Des difficultés que confirment les premiers intéressés dont le rythme de vie est intense. "Même si j'ai un poste avec une modeste responsabilité, c'est gérable. Il y a toujours des imprévus, parfois dans la vie de famille, mais on peut s'organiser. Par contre, (...) il faut toujours laisser place à l'imprévu", souligne Pierre-Yves Bonnivard, maire (SE) de Saint-Colomban-des-Villards, en Savoie.

A 38 ans, ce directeur d’une structure d’insertion, également père de deux enfants, en est à son second mandat. Il s'occupe au quotidien des petits soucis de ses 143 administrés, de la fuite d'eau à un problème d'odeurs nauséabondes autour d'un container. "La vie d'une commune ne s'arrête jamais", sourit-il. Mais l'élu intervient aussi sur les accidents de la route, les risques naturels tels que les avalanches ou les crues dans une commune qui s'étend sur 86 km² en zone de montagne.

"Je touche 800 euros net d'indemnités par mois. La mairie, c'est 35 heures par semaine pour ma part. On est largement en dessous du Smic. Mais si j'ai cette responsabilité, ce n'est pas pour l'argent. C'est pour faire avancer les choses, répondre aux gens, être impliqué dans l'intérêt général et le collectif", poursuit l'édile qui dit comprendre le malaise de certains de ses collègues.

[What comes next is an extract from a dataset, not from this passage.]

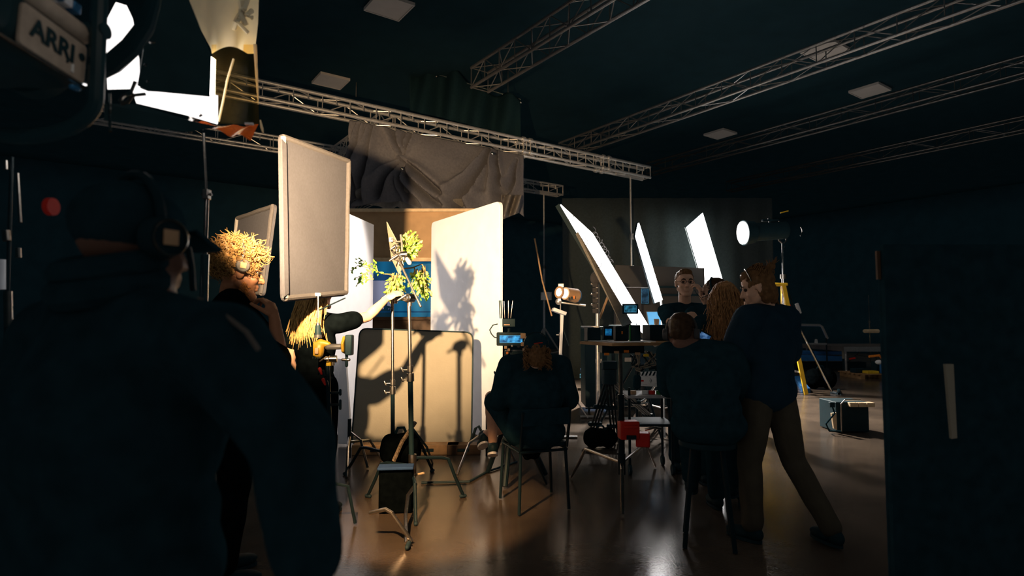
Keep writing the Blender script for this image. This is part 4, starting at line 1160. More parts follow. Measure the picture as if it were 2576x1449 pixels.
def fan(cx, cy, rx, ry, d, n, a0=0, a1=2 * PI, ox=0, oy=0):
    out = []
    for i in range(n):
        a = a0 + (a1 - a0) * (i + random.random() * .6) / n; r = random.uniform(.55, 1)
        e = at(cx + rx * math.cos(a) * r, cy + ry * math.sin(a) * r, d + random.uniform(-.08, .08)); b = at(cx + ox, cy + oy, d)
        out.append([b, lerp(b, e, .5) + V((0, 0, .02)), e])
    return out
plant('leafy_bunch', 'round bunch of bright green leaves above the grip heads', fan(1034, 618, 22, 34, dC + .12, 22, ox=-8, oy=15), M_leaf, M_leaf2, .04, 13, 2, .03)
def hang(px0, py0, px1, py1, d, n, w_):
    out = []
    for i in range(n):
        a = random.random(); x = px0 + (px1 - px0) * a
        p = at(x, py0 + random.uniform(0, 14), d + random.uniform(-.1, .1)); e = at(x + random.uniform(-w_, w_), py1 - random.uniform(0, 30), d + random.uniform(-.1, .1))
        out.append([p, lerp(p, e, .35) + V((random.uniform(-.02, .02), -.02, 0)), lerp(p, e, .7), e])
    return out
plant('hanging_plant', 'left trailing plant with yellow green leaves behind the slanted arm', hang(985, 682, 1012, 762, dB + .1, 13, 12), M_leaf2, M_leaf, .042, 15, 3, .04)
plant('hanging_plant', 'right trailing plant with fresh green leaves before the blue backing', hang(1040, 668, 1070, 752, dB + .15, 14, 10), M_leaf, M_leaf2, .042, 15, 4, .04)
br = [[at(985, 690, dB), at(962, 689, dB + .1), at(938, 676, dB + .15), at(900, 668, dB + .2), at(880, 682, dB + .2)], [at(938, 676, dB + .15), at(915, 690, dB + .15), at(895, 700, dB + .2)],
      [at(930, 674, dB + .15), at(916, 660, dB + .2), at(905, 652, dB + .2)], [at(940, 702, dB + .15), at(915, 704, dB + .15), at(898, 716, dB + .2)], [at(950, 683, dB + .1), at(946, 668, dB + .1), at(942, 664, dB + .1)]]
plant('leafy_branch', 'thin branch with sparse leaves reaching left over the white flat', br, M_leaf, M_leaf, .034, 17, 6, .025)
MB().tube([at(1012, 676, dB), at(1036, 674, dB + .1), at(1062, 664, dB + .15), at(1072, 690, dB + .15)], .006, n=6).obj('twig', M_stem, label='bare curved twig linking the two trailing plants', cat='twig')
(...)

"Parfois, moi aussi je me pose la question", glisse Pierre-Yves Bonnivard. "J'ai vu les choses changer en 15 ans de mandat." Lui souhaite toutefois continuer son engagement au service de sa commune.  "Un maire, c'est aussi des relations humaines, ce n'est pas que des dossiers, que de l'administratif. C'est ce qu'on aime le moins faire en général."

Fonction multi-casquettes

"Être maire, c'est être garde champêtre, assistante sociale, parfois agent funéraire, c'est tout à la fois", constate pour sa part François Chemin qui effectue son quatrième mandat de maire de Fourneaux, commune de la vallée de la Maurienne (Savoie).

"Les gens viennent à la mairie en disant : 'je paye des impôts donc j'ai droit à ça'. La réalité, c'est qu'on est une communauté, on vit ensemble et il faut que chacun fasse des efforts. Le rôle de maire, c'est de faire l'intermédiaire pour faire en sorte que tout le monde se respecte", complète l'édile, soulignant le problème de moyens qui pèse sur certaines communes. 

"Quand il n'y a plus de sous, le métier de maire c'est surtout se faire engueuler sans pouvoir faire grand chose. Ca peut être rageant." Mais lui se veut enthousiaste et croit en l'importance de la mission.  "J'aime mon pays et j'aime être au service de mes concitoyens. J'aime être là, savoir ce qu'il se passe (...). Une fois qu'on a mis le doigt dedans, c'est la passion qui prend le relais."

L'AMF appelle pour sa part à la revalorisation des indemnités d’élu local pour toutes les communes afin de "stopper l’hémorragie". La Première ministre Elisabeth Borne a déclaré le 12 avril, lors d'une réunion avec les associations d'élus, que "les moyens de valoriser l’engagement des élus et de mieux les protéger face aux violences trop fréquentes dont ils font l’objet" figuraient à l'agenda du gouvernement.